The past ten years have seen me travel in ways I never traveled before, both personally and for work. I returned to places I have always loved to be. Those places of childhood and youthful experience that helped mold our family’s joint dynamic. I journeyed to new places where I found new outlooks, ideas, truths, and in no small measure personal growth. I found that some old concepts, formed in either anger or ignorance, needed a new look. It was challenging to question a lot of choices and decisions that in retrospect were holding me back rather than pushing me forward. And some that were needlessly destructive.
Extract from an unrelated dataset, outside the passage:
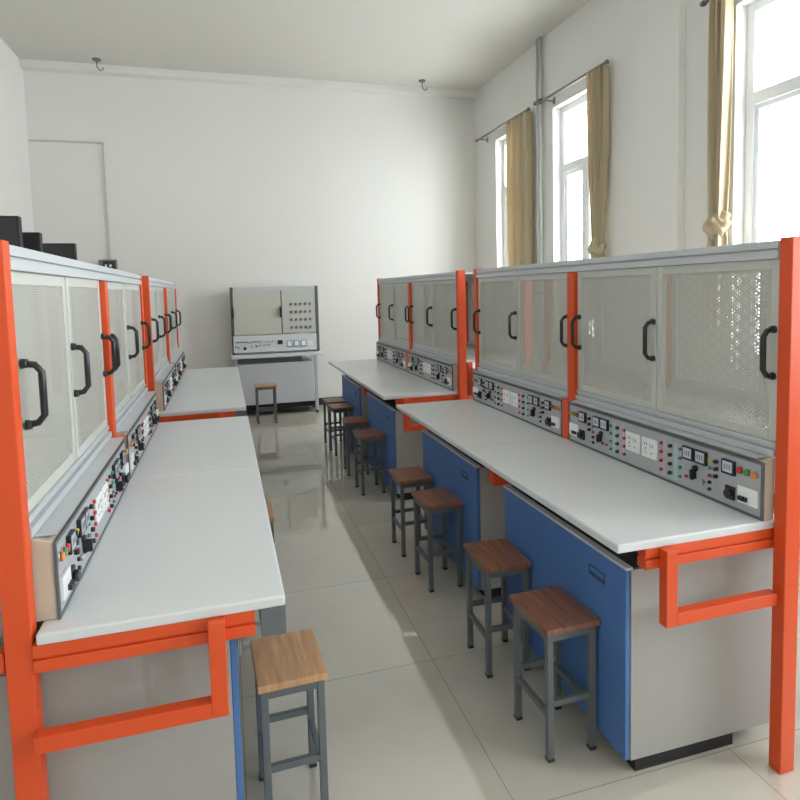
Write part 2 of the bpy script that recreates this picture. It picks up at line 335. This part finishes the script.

I chose to go back and examine each of those moments, and they had to be examined in different ways. First through circumstance, knowledge, and even prejudice, and then run through a filter of a particular emotion that dominated those moments. And those moments were not re-visited in linear fashion, because a life fully lived is never linear. Sometimes we have answers years before we know there is even a question, and sometimes we close doors far too securely without knowing we might want, or need to re-open them. And those moments are the Pi moments. When the calculation of the next digit falls into place, but we find several of the preceding calculations have been wrong, throwing off a sequence that follows.

After the cross country road trip I admitted to someone that I had never got lost, but I did turn some corners I hadn’t anticipated thus seeing places and ideas I hadn’t planned. That in itself was a Pi moment. Previous to that I had been lost many times, literally and figuratively. But I have travelled so many roads over the years that suddenly, on this road, an unfamiliar turn had the promise of new ideas and adventures.
 For the better part of a week I spent time on my tropical office chair watching the pelicans, the herons, the ibis’s, the Osprey. I was softly guided through a color palette of the sea trying to determine a shade of green from a shade of blue or even black. The jumping fish, the occasional fin of a shark, and the marshmallow theatrics of bleached cotton clouds in constantly evolving shades of a blue sky. All the while I was tracing the notion of Pi as a philosophical equation against my personal Songlines all helped through the lenses of iced tea, and when appropriate Sandbar Sunday, and Boodles.
 Calculating the number Pi is a process defined by a logical and somewhat linear progression despite being an “irrational number”. In life we as humans progress along the line we choose and follow in a seemingly orderly progression until from somewhere the irrational happens, and we stumble and fall out of sequence.

Some people are quite happy with their lives being rounded out to only 6 or 7 decimal places. I know people who are happy with that simplicity of a life that doesn’t progress much beyond last night’s sports scores or those game shows masquerading as “human reality”.
For me, I live for those Pi days when I find a new number for my sequence. I know I’ll have worked for it, and I’ll know its real value to me is that it’s not my last one.